Oct 14, 2008

Towing v. ticketing-the winner saves money, opens spaces

by Drew Menard

Nothing caps a bad day like returning to your parking spot after a long day of classes only to find it vacant or occupied by an alien vehicle. There is no question that some frustration may be a result of the new parking enforcement policy on the Liberty University campus. However, towing may be just the solution needed for the parking problems.

In the first weeks of school last year, 6,154 tickets were issued, according to the Liberty University Police Department (LUPD). Those unfriendly yellow slips cost students and faculty $160,086 between Aug. 20 and Sept. 30. More outrageous than the running citation total is the fact that the number increased exponentially over the course of the 41-day period.

During the first week of school, 533 citations were issued, totaling $14,755 in fines. The number increased by an average of 197.3 citations per week over the next three weeks before it finally declined by 26 tickets during Sept. 17-23. In only six days, from Sept. 24-30, 1,534 more citations were issued, tacking another $39,220 on to the total of $120,866 for the opening weeks of the 2007 school year.

“I do not think that (ticketing) did the job that it was supposed to,” Amanda McCann, senior and commuter, said. “I think towing has had more of an impact.”

The sixth week of school last year alone grossed $13,570 higher than the total in towing costs accumulated between Aug. 18 and Sept. 19 this year, which amounted to $25,650.

“Nobody really cared about (ticketing) that much. (Ticketing) really did not stop people from parking in spots that they were not supposed to,” senior Lydia Norton said.

It is difficult to evenly compare ticketing and towing. Writing a traffic citation takes far less time than towing a vehicle and towing a vehicle costs $75 more than the usual citation fine. Though the two are not comparable, 5,884 more tickets were issued during the first five weeks of the 2007 fall semester than cars were towed in the first five weeks this semester costing students and faculty $95,216 more in 2007.

Despite the substantial difference in the amount of issued penalties, students do not all agree with the new system.
“(Towing) is a very drastic punishment for a small offense,” sophomore Sara Svendsen said.

Senior Othon Zermeno, who has seen both methods, said, “Towing is going way too far.
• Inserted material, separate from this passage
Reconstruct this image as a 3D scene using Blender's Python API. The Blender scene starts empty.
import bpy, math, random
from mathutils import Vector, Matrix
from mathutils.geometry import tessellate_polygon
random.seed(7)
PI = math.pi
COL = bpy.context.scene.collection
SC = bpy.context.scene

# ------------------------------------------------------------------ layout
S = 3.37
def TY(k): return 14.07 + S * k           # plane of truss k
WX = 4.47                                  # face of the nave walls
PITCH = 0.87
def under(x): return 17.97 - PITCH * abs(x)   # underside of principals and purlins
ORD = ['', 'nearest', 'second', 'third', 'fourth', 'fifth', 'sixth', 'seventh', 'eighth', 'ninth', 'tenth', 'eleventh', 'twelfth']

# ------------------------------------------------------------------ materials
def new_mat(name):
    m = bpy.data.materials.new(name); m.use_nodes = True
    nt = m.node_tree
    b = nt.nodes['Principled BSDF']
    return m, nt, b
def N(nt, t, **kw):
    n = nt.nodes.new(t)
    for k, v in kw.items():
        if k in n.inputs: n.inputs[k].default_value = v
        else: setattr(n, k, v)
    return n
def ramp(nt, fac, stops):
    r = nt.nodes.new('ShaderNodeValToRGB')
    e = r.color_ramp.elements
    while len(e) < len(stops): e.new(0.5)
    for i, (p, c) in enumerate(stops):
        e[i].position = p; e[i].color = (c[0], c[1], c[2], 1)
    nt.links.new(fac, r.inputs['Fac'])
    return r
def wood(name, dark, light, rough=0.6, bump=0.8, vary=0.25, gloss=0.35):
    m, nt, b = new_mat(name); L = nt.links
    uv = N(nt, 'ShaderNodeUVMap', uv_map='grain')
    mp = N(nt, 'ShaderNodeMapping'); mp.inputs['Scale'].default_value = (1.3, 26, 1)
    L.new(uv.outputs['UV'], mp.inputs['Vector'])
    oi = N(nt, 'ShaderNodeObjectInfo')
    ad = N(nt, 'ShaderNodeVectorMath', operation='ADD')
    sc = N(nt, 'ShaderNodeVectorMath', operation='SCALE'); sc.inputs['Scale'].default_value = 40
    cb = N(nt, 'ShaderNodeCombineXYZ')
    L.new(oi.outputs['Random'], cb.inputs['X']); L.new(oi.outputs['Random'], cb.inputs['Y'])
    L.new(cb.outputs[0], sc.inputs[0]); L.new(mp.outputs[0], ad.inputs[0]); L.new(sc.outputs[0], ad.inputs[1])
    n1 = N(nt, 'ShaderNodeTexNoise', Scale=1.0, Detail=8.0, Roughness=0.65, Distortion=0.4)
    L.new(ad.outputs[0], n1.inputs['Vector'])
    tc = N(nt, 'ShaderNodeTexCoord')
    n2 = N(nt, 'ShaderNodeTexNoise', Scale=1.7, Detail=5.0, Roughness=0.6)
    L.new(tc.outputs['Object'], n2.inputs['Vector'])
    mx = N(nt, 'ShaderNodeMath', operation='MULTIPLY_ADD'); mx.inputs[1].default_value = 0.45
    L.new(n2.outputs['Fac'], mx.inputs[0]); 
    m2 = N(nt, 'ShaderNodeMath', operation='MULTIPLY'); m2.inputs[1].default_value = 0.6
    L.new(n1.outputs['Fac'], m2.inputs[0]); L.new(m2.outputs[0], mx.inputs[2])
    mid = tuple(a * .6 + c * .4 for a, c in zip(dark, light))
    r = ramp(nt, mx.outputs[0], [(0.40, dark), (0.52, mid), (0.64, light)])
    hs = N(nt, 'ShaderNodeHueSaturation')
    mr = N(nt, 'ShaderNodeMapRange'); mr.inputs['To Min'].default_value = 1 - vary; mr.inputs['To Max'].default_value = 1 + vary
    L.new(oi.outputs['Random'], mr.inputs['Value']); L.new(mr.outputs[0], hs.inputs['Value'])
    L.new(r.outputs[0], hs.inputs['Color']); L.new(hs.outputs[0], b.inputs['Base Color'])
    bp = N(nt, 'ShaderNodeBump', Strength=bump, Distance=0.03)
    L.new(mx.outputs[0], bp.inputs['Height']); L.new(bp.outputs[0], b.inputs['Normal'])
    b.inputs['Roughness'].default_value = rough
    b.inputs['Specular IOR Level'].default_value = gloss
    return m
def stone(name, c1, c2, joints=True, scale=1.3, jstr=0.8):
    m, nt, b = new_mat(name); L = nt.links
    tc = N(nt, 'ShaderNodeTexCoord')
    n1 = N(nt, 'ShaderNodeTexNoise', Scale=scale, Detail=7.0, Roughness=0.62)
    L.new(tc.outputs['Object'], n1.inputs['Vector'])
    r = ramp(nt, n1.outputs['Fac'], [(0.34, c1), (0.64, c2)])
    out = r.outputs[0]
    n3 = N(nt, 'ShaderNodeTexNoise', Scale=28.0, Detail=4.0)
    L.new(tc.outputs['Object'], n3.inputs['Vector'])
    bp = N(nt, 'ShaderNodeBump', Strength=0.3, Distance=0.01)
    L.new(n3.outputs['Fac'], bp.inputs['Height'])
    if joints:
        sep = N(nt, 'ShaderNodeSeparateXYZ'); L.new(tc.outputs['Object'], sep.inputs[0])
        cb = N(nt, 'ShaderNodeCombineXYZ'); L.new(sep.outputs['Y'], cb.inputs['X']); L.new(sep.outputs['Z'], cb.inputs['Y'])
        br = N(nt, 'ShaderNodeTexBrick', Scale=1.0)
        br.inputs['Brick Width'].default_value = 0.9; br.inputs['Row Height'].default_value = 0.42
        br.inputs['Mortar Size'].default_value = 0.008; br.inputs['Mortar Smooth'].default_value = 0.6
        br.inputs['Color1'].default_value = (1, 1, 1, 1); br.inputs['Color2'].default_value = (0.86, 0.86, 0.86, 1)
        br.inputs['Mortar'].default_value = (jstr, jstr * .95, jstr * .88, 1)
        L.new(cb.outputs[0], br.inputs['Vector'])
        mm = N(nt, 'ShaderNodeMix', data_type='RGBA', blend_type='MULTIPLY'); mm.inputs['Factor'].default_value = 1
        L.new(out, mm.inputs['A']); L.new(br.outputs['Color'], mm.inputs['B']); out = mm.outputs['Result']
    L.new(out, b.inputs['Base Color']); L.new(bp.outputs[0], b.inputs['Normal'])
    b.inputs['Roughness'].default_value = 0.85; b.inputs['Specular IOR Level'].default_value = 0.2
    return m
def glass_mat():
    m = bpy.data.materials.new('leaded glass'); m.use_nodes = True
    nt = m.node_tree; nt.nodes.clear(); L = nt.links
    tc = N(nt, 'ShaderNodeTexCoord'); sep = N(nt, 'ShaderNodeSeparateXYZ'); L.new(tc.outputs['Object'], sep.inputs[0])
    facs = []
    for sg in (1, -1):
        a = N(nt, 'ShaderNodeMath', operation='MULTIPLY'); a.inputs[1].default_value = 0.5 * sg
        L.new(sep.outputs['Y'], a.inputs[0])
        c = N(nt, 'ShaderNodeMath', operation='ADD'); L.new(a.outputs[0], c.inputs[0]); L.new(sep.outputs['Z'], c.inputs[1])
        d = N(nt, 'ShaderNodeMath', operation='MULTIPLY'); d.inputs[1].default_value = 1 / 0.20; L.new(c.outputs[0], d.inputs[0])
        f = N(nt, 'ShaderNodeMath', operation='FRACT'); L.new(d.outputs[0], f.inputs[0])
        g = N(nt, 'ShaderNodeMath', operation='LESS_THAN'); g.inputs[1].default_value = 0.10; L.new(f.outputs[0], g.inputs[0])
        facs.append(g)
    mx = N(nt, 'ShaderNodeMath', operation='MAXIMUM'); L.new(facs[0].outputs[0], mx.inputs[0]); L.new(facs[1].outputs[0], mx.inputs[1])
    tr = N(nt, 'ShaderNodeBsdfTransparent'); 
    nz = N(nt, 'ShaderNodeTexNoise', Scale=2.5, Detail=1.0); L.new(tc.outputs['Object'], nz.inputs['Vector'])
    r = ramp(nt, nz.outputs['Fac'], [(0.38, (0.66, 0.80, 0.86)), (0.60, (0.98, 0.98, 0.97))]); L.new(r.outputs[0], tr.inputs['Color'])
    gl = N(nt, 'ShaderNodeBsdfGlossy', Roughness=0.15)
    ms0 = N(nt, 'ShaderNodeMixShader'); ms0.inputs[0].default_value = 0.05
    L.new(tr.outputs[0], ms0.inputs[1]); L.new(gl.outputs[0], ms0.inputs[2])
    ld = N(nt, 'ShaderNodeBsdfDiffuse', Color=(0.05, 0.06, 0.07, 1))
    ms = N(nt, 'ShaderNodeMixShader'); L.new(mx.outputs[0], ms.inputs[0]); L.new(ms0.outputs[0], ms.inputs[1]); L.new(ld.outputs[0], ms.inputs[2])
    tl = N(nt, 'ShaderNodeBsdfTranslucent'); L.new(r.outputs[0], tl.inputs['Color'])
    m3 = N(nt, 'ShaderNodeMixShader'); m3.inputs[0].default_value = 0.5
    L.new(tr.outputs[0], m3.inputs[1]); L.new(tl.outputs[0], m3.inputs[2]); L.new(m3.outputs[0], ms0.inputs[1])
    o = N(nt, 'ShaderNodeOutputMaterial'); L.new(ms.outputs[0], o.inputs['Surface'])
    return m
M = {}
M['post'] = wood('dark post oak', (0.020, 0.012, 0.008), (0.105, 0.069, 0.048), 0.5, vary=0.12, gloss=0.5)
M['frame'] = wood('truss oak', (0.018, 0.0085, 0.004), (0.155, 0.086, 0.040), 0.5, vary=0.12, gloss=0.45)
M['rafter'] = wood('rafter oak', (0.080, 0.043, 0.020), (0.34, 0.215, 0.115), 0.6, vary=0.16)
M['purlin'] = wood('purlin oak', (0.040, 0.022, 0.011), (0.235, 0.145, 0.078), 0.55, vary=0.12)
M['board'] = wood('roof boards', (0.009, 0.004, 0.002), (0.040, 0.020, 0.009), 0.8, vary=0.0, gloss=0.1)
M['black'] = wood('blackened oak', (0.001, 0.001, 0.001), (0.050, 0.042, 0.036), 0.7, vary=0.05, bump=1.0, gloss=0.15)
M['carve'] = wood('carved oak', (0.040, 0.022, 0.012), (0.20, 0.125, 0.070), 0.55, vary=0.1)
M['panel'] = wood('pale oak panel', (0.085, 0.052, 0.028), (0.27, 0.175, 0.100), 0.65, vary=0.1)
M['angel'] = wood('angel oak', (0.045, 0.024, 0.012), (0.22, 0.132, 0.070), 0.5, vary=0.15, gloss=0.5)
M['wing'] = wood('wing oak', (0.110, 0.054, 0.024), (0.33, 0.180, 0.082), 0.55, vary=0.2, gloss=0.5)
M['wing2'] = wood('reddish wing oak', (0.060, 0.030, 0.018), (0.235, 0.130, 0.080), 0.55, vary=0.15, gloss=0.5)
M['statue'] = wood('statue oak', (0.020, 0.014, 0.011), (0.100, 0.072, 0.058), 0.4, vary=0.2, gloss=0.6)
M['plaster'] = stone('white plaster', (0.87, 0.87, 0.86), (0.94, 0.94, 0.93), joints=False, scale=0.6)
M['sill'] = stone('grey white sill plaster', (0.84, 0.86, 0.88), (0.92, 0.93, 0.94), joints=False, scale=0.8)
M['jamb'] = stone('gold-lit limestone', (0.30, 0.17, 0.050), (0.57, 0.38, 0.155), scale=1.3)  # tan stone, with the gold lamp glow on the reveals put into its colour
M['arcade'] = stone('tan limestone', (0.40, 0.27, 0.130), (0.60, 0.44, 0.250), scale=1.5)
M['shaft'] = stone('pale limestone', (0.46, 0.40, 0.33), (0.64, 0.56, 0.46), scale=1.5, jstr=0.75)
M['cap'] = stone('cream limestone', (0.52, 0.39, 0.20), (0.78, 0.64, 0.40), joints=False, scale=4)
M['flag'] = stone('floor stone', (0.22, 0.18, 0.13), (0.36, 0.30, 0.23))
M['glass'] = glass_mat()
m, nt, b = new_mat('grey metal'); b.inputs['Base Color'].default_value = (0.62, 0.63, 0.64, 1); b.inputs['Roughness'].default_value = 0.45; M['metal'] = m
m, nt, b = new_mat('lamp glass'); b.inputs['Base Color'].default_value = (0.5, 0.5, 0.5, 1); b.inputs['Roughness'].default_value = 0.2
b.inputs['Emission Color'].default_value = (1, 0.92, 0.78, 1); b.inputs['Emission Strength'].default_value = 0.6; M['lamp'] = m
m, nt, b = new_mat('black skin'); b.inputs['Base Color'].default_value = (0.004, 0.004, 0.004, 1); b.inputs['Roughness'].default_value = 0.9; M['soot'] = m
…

College students do not have the money to pay (the towing cost).”

Towing may be more expensive per offense, but it has saved students and faculty more than $95,000 over the first five weeks of school.

Beeline Towing owner Kevin Jones even discounts his company’s average towing fee of $125 to $95 for Liberty students.

“Beeline (Towing) does not orchestrate the parking regulations, it merely enforces them,” according to a previous Champion article.
Towing is not uncharted terrain for the college campus. According to the University of Virginia’s Web site, vehicles are subject to towing after accumulating more than $250 in outstanding citation fines. Boston University’s Web site states that parking without a permit or parking in the wrong place is punishable by towing, in addition to the applicable ticket fines.

Whether or not towing enforcement is agreeable with the entire student population, its effectiveness is recognized.

“When a car gets towed (the rules) are going to be observed, definitely,” Zermeno said.

“The rules and regulations on ticketing (seemed) unclear,” senior Tommy Bussey said. “I think towing is working better because it makes people park in the right spots.”

Better parking enforcement and an increase in total net parking spaces have improved some students’ views on the parking situation.
“It is very pleasant to be able to leave and be guaranteed a spot when you come back,” Associate Professor of Education and Special Needs Advisor Connie Hansen said.

“Towing has been better because it ensures that (commuters) have parking when they get on campus,” McCann said.